Multifunctional Crystalline InGaSnO Phototransistor Exhibiting Photosensing and Photosynaptic Behavior Using Oxygen Vacancy Engineering

A multifunctional optoelectronic device implementing photodetector, photosynapse, and photomemory is of increasing attention for neuromorphic system. This enables multiple devices to be replaced with a single device, which simplifies the structure of complex, highly integrated electronics. Here, a multifunctional c‐axis‐aligned crystalline indium gallium tin oxide thin‐film transistor (TFT) optoelectronic device is demonstrated. The photodetecting and photosynaptic behaviors could be demonstrated by tuning of gate pulse. The device shows a high responsivity of 1.1 × 106 A W−1 to blue light (467 nm) and cutoff frequency (f−3dB) of 2400 Hz exhibiting high frequency switching using a gate reset pulse.
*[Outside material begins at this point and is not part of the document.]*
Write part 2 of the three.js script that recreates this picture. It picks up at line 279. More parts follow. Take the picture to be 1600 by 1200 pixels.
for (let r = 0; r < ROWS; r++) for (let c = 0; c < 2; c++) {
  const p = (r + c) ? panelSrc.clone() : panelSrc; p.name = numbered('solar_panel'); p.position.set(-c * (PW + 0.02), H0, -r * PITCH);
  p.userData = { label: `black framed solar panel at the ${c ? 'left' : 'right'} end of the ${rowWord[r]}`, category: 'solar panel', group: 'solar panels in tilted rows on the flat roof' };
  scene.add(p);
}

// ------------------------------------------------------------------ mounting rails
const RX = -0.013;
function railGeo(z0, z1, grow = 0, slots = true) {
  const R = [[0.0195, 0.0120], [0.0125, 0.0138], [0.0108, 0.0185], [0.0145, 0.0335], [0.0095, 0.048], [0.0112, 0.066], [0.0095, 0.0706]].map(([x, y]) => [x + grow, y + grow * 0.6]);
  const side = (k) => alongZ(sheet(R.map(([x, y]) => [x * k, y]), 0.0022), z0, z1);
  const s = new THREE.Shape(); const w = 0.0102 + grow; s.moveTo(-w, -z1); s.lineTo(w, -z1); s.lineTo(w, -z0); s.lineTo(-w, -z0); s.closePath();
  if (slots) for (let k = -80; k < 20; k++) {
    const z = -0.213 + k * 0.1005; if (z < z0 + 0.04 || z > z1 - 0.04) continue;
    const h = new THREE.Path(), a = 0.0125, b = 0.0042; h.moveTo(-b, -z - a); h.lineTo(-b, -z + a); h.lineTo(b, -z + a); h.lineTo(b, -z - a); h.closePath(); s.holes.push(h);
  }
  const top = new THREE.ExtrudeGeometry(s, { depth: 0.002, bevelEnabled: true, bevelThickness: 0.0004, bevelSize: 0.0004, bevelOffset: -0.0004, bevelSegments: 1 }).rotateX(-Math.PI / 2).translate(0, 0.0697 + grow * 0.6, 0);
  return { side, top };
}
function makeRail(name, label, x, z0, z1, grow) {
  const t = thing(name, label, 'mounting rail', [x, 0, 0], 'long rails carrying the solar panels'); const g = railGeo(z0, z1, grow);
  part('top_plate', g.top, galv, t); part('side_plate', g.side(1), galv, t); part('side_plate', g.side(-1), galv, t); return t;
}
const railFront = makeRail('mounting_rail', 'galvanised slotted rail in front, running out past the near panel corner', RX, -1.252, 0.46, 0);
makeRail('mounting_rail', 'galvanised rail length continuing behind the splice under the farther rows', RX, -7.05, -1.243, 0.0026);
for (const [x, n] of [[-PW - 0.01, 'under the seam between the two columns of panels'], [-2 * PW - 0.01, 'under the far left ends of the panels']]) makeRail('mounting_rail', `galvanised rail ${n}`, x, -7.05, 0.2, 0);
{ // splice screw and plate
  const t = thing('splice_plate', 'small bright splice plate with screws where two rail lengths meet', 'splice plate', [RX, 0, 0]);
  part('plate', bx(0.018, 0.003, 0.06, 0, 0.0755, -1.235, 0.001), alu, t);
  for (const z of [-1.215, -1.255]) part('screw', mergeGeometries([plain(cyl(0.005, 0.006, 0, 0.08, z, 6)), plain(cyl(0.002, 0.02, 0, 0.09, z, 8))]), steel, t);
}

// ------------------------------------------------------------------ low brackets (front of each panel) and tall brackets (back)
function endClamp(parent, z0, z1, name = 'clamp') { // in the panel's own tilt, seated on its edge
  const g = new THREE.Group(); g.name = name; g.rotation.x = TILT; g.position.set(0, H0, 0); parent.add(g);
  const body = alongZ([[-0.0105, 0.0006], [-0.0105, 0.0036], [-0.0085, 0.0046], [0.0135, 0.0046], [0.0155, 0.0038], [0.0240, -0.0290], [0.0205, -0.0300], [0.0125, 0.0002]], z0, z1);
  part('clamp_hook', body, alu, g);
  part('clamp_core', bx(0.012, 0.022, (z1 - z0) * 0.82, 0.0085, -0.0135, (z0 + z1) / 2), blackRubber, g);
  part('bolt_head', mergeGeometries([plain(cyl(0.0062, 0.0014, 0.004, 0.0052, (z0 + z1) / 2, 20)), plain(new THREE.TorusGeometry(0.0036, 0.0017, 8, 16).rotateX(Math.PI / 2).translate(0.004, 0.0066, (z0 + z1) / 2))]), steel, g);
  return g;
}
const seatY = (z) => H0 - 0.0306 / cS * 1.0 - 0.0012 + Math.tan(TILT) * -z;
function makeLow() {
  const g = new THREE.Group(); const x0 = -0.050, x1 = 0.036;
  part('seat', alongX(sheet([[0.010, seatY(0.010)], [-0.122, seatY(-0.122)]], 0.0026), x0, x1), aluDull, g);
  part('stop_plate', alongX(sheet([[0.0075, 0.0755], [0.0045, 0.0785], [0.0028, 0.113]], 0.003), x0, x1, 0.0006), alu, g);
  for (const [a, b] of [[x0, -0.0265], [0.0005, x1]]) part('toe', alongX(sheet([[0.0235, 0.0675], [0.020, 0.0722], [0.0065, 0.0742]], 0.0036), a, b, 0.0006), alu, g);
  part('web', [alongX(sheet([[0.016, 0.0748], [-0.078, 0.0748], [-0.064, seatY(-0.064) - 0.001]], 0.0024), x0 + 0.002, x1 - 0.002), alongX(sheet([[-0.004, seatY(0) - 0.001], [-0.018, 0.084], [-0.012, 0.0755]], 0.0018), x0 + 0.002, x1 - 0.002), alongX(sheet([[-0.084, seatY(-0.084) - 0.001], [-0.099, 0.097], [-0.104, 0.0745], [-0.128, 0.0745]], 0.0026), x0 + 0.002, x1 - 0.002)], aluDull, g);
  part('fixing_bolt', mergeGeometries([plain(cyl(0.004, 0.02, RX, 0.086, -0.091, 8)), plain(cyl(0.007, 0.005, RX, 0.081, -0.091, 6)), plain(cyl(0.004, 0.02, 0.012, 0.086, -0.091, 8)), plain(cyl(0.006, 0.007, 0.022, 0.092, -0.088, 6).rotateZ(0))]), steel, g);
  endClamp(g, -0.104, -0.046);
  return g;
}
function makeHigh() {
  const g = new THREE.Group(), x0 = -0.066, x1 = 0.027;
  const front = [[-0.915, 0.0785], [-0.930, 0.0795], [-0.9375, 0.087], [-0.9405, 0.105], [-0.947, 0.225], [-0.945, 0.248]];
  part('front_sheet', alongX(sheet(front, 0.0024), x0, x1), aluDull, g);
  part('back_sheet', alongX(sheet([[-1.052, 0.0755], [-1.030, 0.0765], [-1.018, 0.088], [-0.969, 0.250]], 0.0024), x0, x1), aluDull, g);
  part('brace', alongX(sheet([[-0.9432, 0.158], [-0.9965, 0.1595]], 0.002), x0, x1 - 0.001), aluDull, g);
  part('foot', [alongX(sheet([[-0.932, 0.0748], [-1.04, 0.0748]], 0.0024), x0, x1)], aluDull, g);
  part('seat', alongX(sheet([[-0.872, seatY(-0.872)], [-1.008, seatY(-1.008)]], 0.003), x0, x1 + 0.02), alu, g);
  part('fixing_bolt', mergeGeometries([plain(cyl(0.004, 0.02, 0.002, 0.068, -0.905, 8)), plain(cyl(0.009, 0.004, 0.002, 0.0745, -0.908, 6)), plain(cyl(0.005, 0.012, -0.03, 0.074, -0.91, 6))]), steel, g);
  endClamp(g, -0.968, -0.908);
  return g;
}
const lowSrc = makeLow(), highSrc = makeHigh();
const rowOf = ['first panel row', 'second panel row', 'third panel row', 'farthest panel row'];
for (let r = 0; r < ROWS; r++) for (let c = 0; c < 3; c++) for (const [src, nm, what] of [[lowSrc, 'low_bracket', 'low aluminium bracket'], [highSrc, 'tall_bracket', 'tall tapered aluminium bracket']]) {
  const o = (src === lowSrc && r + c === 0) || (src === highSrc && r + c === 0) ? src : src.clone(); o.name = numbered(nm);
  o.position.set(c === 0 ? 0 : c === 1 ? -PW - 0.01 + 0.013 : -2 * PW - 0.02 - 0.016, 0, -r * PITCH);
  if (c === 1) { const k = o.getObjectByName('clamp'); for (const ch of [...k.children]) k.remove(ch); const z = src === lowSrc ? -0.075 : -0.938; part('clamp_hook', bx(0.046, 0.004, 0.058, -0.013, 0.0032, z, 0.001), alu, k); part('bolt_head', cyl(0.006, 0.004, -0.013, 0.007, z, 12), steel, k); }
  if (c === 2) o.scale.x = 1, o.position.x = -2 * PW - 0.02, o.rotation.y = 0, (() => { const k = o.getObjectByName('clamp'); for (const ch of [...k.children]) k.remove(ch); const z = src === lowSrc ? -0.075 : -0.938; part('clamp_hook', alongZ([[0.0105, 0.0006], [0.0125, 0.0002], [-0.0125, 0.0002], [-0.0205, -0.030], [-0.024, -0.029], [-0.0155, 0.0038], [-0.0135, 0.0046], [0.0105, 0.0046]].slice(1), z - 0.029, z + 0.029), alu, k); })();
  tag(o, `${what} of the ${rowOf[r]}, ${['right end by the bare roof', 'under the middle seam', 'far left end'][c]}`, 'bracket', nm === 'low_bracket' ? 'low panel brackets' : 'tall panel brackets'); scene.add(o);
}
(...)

It is possible to implement photosynaptic behavior using persistent photoconductivity effect by applying a gate bias to make the TFT depletion mode. When potentiation and depression of synaptic weight are implemented with light pulse and gate voltage pulse, respectively, 64‐state potentiation‐depression curves are demonstrated with excellent nonlinearity of 1.13 and 2.03, respectively. When an artificial neural network is constructed with this device for the Modified National Institute of Standards and Technology training pattern recognition simulation, it shows a high pattern recognition accuracy of 90.4%. A multifunctional c‐axis‐aligned crystalline indium gallium tin oxide (CAAC‐IGTO) optoelectronic device is demonstrated. Crystallization of a‐IGTO increases the oxygen vacancies, leading the significant increase in photoresponse. The fast reset process with a reset pulse is realized by the migration of positively charged oxygen vacancies in the CAAC‐IGTO layer. In addition, photosynaptic characteristics can be implemented using persistent photoconductivity effect.